Given instruction -> Below are records to transcribe exactly, without their pictures.

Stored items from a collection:
....................
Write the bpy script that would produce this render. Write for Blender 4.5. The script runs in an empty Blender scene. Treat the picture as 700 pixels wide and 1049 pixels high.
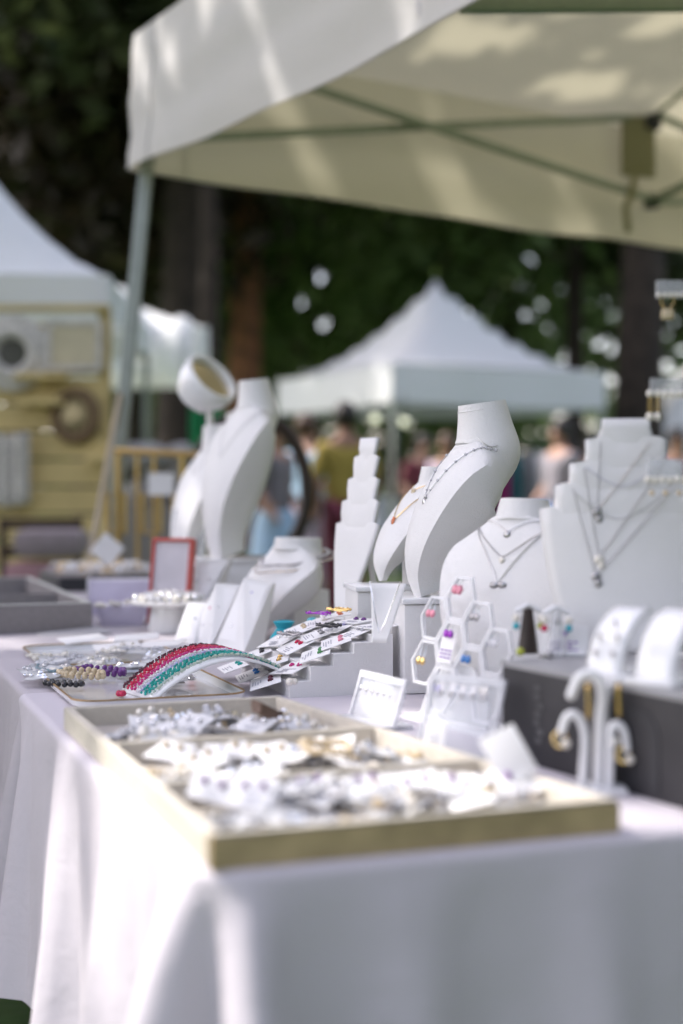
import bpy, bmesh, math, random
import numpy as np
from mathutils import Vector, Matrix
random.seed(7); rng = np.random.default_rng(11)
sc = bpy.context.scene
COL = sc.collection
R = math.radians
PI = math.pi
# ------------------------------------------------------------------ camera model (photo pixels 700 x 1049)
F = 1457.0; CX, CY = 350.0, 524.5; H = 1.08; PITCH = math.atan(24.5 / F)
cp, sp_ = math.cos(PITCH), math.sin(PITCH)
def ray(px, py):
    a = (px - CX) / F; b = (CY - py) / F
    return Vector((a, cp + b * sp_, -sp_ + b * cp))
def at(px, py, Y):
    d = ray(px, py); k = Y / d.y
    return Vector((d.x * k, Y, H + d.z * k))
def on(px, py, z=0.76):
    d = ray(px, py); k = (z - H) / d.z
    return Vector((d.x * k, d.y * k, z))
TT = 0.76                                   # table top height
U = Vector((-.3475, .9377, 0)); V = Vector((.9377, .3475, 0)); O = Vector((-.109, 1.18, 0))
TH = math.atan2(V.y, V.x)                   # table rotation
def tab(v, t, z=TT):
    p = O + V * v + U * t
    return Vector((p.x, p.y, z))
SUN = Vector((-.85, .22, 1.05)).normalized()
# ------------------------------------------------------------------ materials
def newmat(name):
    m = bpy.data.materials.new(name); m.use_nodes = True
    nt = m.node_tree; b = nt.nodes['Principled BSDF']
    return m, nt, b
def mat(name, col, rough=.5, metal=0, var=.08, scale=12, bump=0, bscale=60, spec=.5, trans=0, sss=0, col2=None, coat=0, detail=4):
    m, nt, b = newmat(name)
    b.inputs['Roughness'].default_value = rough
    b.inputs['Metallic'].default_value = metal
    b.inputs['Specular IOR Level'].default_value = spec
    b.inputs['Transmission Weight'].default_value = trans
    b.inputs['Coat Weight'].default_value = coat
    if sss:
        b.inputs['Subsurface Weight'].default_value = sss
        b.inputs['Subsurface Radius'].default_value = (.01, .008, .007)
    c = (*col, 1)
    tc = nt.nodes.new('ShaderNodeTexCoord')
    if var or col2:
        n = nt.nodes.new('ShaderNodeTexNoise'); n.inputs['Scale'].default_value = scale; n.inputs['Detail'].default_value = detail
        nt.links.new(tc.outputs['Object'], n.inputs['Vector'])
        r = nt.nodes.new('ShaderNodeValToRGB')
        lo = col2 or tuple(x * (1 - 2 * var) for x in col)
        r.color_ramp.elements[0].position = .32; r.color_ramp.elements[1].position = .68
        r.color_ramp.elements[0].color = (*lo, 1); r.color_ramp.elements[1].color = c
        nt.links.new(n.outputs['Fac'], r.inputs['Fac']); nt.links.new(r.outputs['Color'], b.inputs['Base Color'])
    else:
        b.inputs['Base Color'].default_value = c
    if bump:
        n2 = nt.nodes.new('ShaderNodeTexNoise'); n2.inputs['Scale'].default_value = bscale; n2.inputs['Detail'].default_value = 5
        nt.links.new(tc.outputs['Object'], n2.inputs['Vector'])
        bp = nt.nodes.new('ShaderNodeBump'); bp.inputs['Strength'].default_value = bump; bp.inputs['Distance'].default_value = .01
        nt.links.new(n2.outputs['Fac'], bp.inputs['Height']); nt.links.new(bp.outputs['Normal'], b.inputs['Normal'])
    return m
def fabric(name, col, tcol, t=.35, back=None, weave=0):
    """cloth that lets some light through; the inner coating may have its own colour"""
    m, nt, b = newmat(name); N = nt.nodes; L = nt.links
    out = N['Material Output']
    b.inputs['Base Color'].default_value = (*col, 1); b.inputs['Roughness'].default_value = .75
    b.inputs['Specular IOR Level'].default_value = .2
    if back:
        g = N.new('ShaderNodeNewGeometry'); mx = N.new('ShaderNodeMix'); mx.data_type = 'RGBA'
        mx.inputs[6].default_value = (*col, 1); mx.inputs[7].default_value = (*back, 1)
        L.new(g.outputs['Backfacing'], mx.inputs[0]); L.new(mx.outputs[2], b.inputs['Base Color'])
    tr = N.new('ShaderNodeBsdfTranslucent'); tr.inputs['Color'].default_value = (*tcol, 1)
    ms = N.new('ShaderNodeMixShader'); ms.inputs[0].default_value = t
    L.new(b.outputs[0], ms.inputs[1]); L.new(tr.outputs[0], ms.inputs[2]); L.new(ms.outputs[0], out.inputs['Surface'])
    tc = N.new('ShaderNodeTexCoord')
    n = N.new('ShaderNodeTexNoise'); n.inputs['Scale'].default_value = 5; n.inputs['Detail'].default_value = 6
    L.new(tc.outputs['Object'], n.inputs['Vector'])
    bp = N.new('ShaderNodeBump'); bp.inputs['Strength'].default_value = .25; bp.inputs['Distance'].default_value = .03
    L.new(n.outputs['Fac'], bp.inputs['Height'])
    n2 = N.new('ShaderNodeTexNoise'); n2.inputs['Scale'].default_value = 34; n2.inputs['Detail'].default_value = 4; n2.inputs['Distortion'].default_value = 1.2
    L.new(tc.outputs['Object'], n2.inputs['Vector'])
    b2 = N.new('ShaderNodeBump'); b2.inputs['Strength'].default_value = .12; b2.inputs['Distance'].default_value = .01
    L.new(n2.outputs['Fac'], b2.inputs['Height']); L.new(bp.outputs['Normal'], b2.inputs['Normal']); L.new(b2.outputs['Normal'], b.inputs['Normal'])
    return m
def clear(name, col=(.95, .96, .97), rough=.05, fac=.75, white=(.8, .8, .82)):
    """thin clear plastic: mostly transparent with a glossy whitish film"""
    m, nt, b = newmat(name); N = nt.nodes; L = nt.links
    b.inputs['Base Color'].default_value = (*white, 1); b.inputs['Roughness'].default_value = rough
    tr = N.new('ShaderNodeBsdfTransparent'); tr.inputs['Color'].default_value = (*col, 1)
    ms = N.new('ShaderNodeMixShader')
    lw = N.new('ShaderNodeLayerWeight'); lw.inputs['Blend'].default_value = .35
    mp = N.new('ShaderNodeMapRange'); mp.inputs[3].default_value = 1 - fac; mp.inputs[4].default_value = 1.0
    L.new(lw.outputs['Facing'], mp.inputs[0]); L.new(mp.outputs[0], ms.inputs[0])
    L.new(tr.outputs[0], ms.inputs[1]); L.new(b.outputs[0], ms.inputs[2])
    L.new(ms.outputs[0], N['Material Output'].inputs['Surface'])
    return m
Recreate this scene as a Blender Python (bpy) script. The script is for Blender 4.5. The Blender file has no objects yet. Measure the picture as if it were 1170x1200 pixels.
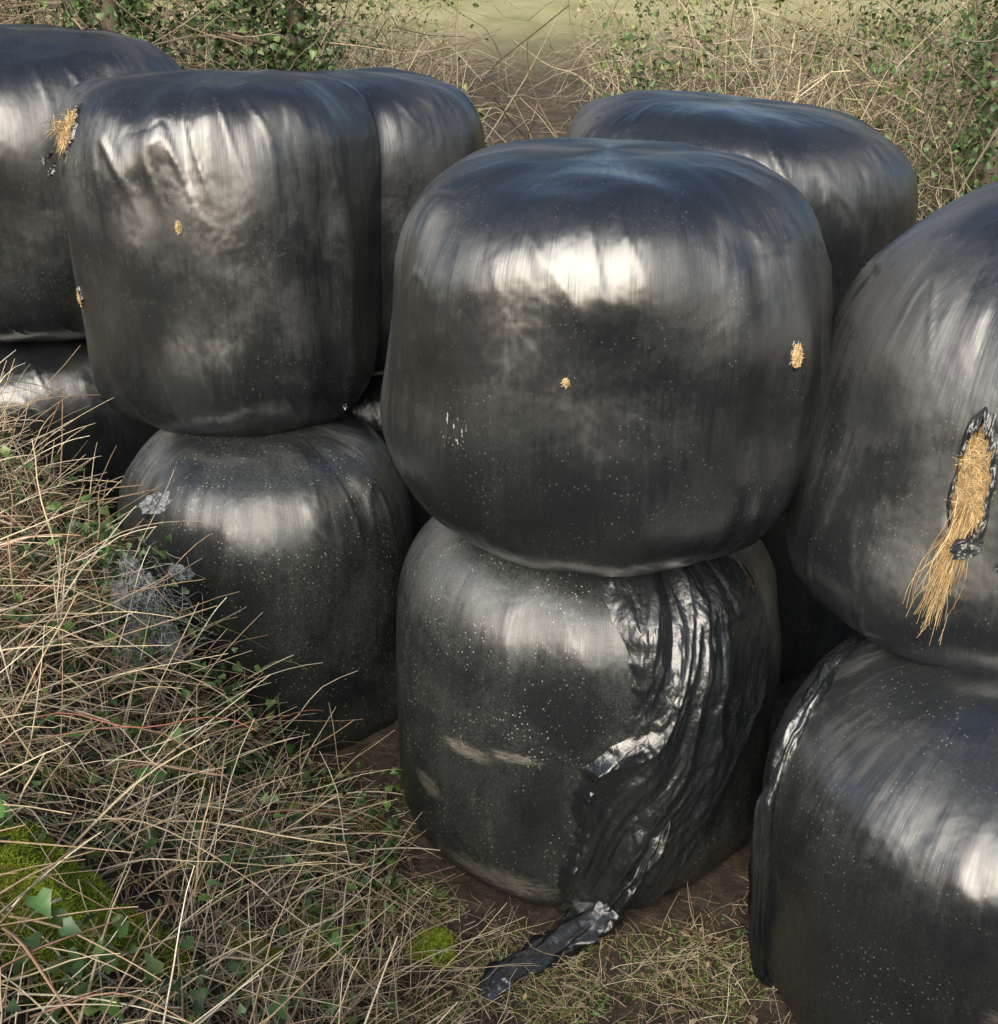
....................
Response to this exercise ->
Write the bpy script that would produce this render. Write for Blender 4.5. The script runs in an empty Blender scene. Treat the picture as 700 pixels wide and 1049 pixels high.
import bpy, bmesh, math, random
import numpy as np
from mathutils import Vector, Matrix
random.seed(7); rng = np.random.default_rng(11)
sc = bpy.context.scene
COL = sc.collection
R = math.radians
PI = math.pi
# ------------------------------------------------------------------ camera model (photo pixels 700 x 1049)
F = 1457.0; CX, CY = 350.0, 524.5; H = 1.08; PITCH = math.atan(24.5 / F)
cp, sp_ = math.cos(PITCH), math.sin(PITCH)
def ray(px, py):
    a = (px - CX) / F; b = (CY - py) / F
    return Vector((a, cp + b * sp_, -sp_ + b * cp))
def at(px, py, Y):
    d = ray(px, py); k = Y / d.y
    return Vector((d.x * k, Y, H + d.z * k))
def on(px, py, z=0.76):
    d = ray(px, py); k = (z - H) / d.z
    return Vector((d.x * k, d.y * k, z))
TT = 0.76                                   # table top height
U = Vector((-.3475, .9377, 0)); V = Vector((.9377, .3475, 0)); O = Vector((-.109, 1.18, 0))
TH = math.atan2(V.y, V.x)                   # table rotation
def tab(v, t, z=TT):
    p = O + V * v + U * t
    return Vector((p.x, p.y, z))
SUN = Vector((-.85, .22, 1.05)).normalized()
# ------------------------------------------------------------------ materials
def newmat(name):
    m = bpy.data.materials.new(name); m.use_nodes = True
    nt = m.node_tree; b = nt.nodes['Principled BSDF']
    return m, nt, b
def mat(name, col, rough=.5, metal=0, var=.08, scale=12, bump=0, bscale=60, spec=.5, trans=0, sss=0, col2=None, coat=0, detail=4):
    m, nt, b = newmat(name)
    b.inputs['Roughness'].default_value = rough
    b.inputs['Metallic'].default_value = metal
    b.inputs['Specular IOR Level'].default_value = spec
    b.inputs['Transmission Weight'].default_value = trans
    b.inputs['Coat Weight'].default_value = coat
    if sss:
        b.inputs['Subsurface Weight'].default_value = sss
        b.inputs['Subsurface Radius'].default_value = (.01, .008, .007)
    c = (*col, 1)
    tc = nt.nodes.new('ShaderNodeTexCoord')
    if var or col2:
        n = nt.nodes.new('ShaderNodeTexNoise'); n.inputs['Scale'].default_value = scale; n.inputs['Detail'].default_value = detail
        nt.links.new(tc.outputs['Object'], n.inputs['Vector'])
        r = nt.nodes.new('ShaderNodeValToRGB')
        lo = col2 or tuple(x * (1 - 2 * var) for x in col)
        r.color_ramp.elements[0].position = .32; r.color_ramp.elements[1].position = .68
        r.color_ramp.elements[0].color = (*lo, 1); r.color_ramp.elements[1].color = c
        nt.links.new(n.outputs['Fac'], r.inputs['Fac']); nt.links.new(r.outputs['Color'], b.inputs['Base Color'])
    else:
        b.inputs['Base Color'].default_value = c
    if bump:
        n2 = nt.nodes.new('ShaderNodeTexNoise'); n2.inputs['Scale'].default_value = bscale; n2.inputs['Detail'].default_value = 5
        nt.links.new(tc.outputs['Object'], n2.inputs['Vector'])
        bp = nt.nodes.new('ShaderNodeBump'); bp.inputs['Strength'].default_value = bump; bp.inputs['Distance'].default_value = .01
        nt.links.new(n2.outputs['Fac'], bp.inputs['Height']); nt.links.new(bp.outputs['Normal'], b.inputs['Normal'])
    return m
def fabric(name, col, tcol, t=.35, back=None, weave=0):
    """cloth that lets some light through; the inner coating may have its own colour"""
    m, nt, b = newmat(name); N = nt.nodes; L = nt.links
    out = N['Material Output']
    b.inputs['Base Color'].default_value = (*col, 1); b.inputs['Roughness'].default_value = .75
    b.inputs['Specular IOR Level'].default_value = .2
    if back:
        g = N.new('ShaderNodeNewGeometry'); mx = N.new('ShaderNodeMix'); mx.data_type = 'RGBA'
        mx.inputs[6].default_value = (*col, 1); mx.inputs[7].default_value = (*back, 1)
        L.new(g.outputs['Backfacing'], mx.inputs[0]); L.new(mx.outputs[2], b.inputs['Base Color'])
    tr = N.new('ShaderNodeBsdfTranslucent'); tr.inputs['Color'].default_value = (*tcol, 1)
    ms = N.new('ShaderNodeMixShader'); ms.inputs[0].default_value = t
    L.new(b.outputs[0], ms.inputs[1]); L.new(tr.outputs[0], ms.inputs[2]); L.new(ms.outputs[0], out.inputs['Surface'])
    tc = N.new('ShaderNodeTexCoord')
    n = N.new('ShaderNodeTexNoise'); n.inputs['Scale'].default_value = 5; n.inputs['Detail'].default_value = 6
    L.new(tc.outputs['Object'], n.inputs['Vector'])
    bp = N.new('ShaderNodeBump'); bp.inputs['Strength'].default_value = .25; bp.inputs['Distance'].default_value = .03
    L.new(n.outputs['Fac'], bp.inputs['Height'])
    n2 = N.new('ShaderNodeTexNoise'); n2.inputs['Scale'].default_value = 34; n2.inputs['Detail'].default_value = 4; n2.inputs['Distortion'].default_value = 1.2
    L.new(tc.outputs['Object'], n2.inputs['Vector'])
    b2 = N.new('ShaderNodeBump'); b2.inputs['Strength'].default_value = .12; b2.inputs['Distance'].default_value = .01
    L.new(n2.outputs['Fac'], b2.inputs['Height']); L.new(bp.outputs['Normal'], b2.inputs['Normal']); L.new(b2.outputs['Normal'], b.inputs['Normal'])
    return m
def clear(name, col=(.95, .96, .97), rough=.05, fac=.75, white=(.8, .8, .82)):
    """thin clear plastic: mostly transparent with a glossy whitish film"""
    m, nt, b = newmat(name); N = nt.nodes; L = nt.links
    b.inputs['Base Color'].default_value = (*white, 1); b.inputs['Roughness'].default_value = rough
    tr = N.new('ShaderNodeBsdfTransparent'); tr.inputs['Color'].default_value = (*col, 1)
    ms = N.new('ShaderNodeMixShader')
    lw = N.new('ShaderNodeLayerWeight'); lw.inputs['Blend'].default_value = .35
    mp = N.new('ShaderNodeMapRange'); mp.inputs[3].default_value = 1 - fac; mp.inputs[4].default_value = 1.0
    L.new(lw.outputs['Facing'], mp.inputs[0]); L.new(mp.outputs[0], ms.inputs[0])
    L.new(tr.outputs[0], ms.inputs[1]); L.new(b.outputs[0], ms.inputs[2])
    L.new(ms.outputs[0], N['Material Output'].inputs['Surface'])
    return m
Recreate this scene as a Blender Python (bpy) script. The script is for Blender 4.5. The Blender file has no objects yet. Measure the picture as if it were 1170x1200 pixels.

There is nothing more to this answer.